The Peace Now organisation said in a report that settlers have the necessary approvals for some 13,000 new homes, and could theoretically start building many of these as soon as the freeze ends in the last week of September.

The disclosure comes as the Israeli Prime Minister, Benjamin Netanyahu, and the Palestinian Authority President, Mahmoud Abbas, prepare to resume US-mediated peace talks in Egypt today.

The two leaders meet in an atmosphere of mutual distrust, not least over settlements, which are illegal under international law and are built on the territory that the Palestinians want as the basis for their future state. The Palestinians have demanded that Israel prolong the moratorium, first imposed last November to coax the Palestinians into talks, warning that they will otherwise cause the talks to collapse.

Mr Netanyahu, under pressure from his right-wing pro-settler coalition partners to stand firm, ruled out an extension over the weekend, although many believe that the government will impose a tacit freeze, which would limit construction through the permit approval process.

Peace Now said construction can start on 2,066 homes immediately, while settlers hold the necessary permits to start building once the freeze is lifted for a further 11,000 houses. Five thousand of those homes, it added, are located east of the separation fence, the Israeli-built barrier that broadly follows the 1967 border but at times substantially deviates from this into West Bank territory. Nevertheless, the watchdog admitted that many of these houses will likely not go ahead immediately, given insufficient demand or money.

Amid concerns that the talks could fail over the settlement issue before they have properly begun, the US Secretary of State Hillary Clinton warned last week that this round of talks are the "last chance".

Her words were an apparent nod to Mr Abbas's political difficulties after his mandate to lead expired last year. Hamas, the Islamist movement in Gaza that passionately rejects the talks, has enjoyed growing popularity in the West Bank in recent months.

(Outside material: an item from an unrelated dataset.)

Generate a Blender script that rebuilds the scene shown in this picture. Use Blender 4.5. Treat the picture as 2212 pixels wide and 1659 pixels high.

Washington hopes to bring the Israelis and Palestinians to a framework agreement within one year, yet the two sides remain deeply divided over even relatively minor issues, such as the Palestinian reluctance to recognise Israel as a Jewish state. Even the agenda of the talks is in dispute. The Palestinians want first to discuss borders, while Mr Netanyahu reportedly wants to start with security.

Some commentators in Israel say that the time for a two-state solution is already passing, largely because of the political difficulty in evacuating hundreds of thousands of hardline settlers who believe it is their God-given right to settle the whole of biblical Israel.